Disaster Strikes the K-129

Six years earlier, on March 8, 1968, the Soviet submarine K-129 sank in deep waters 1,560 nautical miles northwest of Oahu. 98 crewmen perished in the process. The loss wasn’t realized until the K-129 missed its second consecutive radio check-in during mid-March. About a week later, the Soviet Union launched a gigantic search and rescue effort to find the lost submarine.

The effort failed. However, it was noticed by U.S. intelligence who guessed the mission’s true nature. After checking archived acoustic records, the U.S. Navy discovered an unexplained event had occurred on March 8, 1968. After triangulating the signals, the Navy generated a search grid and initiated Operation Sand Dollar to find and photograph the Soviet sub. The U.S. submarine USS Halibut was sent to the vicinity and after just three weeks of searching, managed to locate the wreck at 16,500 feet below sea level.

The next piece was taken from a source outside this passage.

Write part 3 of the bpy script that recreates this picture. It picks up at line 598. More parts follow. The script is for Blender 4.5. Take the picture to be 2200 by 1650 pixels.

The K-129 represented an exciting opportunity. It was believed to contain Soviet nuclear missile technology as well as cryptographic machines and a code book. As such, the United States decided to secretly recover the wreckage. Tasked with this responsibility, the CIA formulated Project Azorian in 1970.

Project Azorian & the Hughes Glomar Explorer: Salvage of the Lost Nuclear Submarine?

The CIA hired Global Marine Development to build a deepwater drillship vessel. The famous industrialist Howard Hughes lent his name to the project and claimed that the ship’s purpose was to mine for manganese nodules. On June 20, 1974, the newly-christened Hughes Glomar Explorer set sail from Long Beach, California. It was equipped with a large mechanical claw dubbed Clementine by the crew. The plan was simple, at least on paper. The claw would deploy to the ocean floor, wrap around part of the submarine, and then lift that part into the Hughes Glomar Explorer’s hold.

The salvage effort began on July 4, 1974 and lasted for over a month. Since the whole process took place underwater, it proved impossible for the Soviets to detect. The details of Project Azorian remain classified to this day so it’s uncertain what exactly was recovered from the wreckage. Officially, the operation was a failure (you can see one of the heavily redacted files here). Supposedly, Clementine broke down during the salvage, forcing the Hughes Glomar Explorer to abandon two-thirds of the K-129. But since the CIA is known for being extra secretive, many researchers have questioned the official account. Thus, there is speculation that Project Azorian was a major intelligence coup, leading to the capture of Soviet submarine technology, nuclear torpedoes, code books, and other items.

What caused the K-129 to Sink?

But how did the K-129 sink in the first place? The Soviet Navy believed that the sub simply sank too low and failed to handle the situation due to mechanical or crew failure. Other theories include the lead-acid batteries exploding while being recharged or an accidental missile detonation. A more controversial theory (and one privately believed by many Soviet officers) is that the sub sank after an accidental collision with the USS Swordfish.

But the most controversial theory by far was put forth by Kenneth Sewell in Red Star Rogue: The Untold Story of a Soviet Submarine’s Nuclear Strike Attempt on the U.S. Sewell postulated that the K-129 was captured by Soviet hard-liners. They planned to launch a nuclear missile on Pearl Harbor that would appear to have been fired by a Chinese submarine. The purpose was to bring about war between the U.S. and China. However, a fail safe device caused the missile to explode instead.

Sewell’s theory was bolstered by Dr. John Crane’s The Silent War: The Cold War Battle Beneath the Sea. According to Crane, the real purpose of Project Azorian was not to recover the submarine but to find out why it sank in a part of the sea where it shouldn’t have been in the first place.

Guerrilla Explorer’s Analysis

Until the CIA releases more information, the true intent of K-129 as well as the strategic success of Project Azorian remain matters of speculation. However, from at least one vantage point, the Hughes Glomar Explorer had a tremendous impact. Prior to that time, the deepest successful salvage of a submarine was at 245 feet. At 16,500 feet, Project Azorian shattered that record and in the process set a new one that, as far as I know, continues to remain to this day.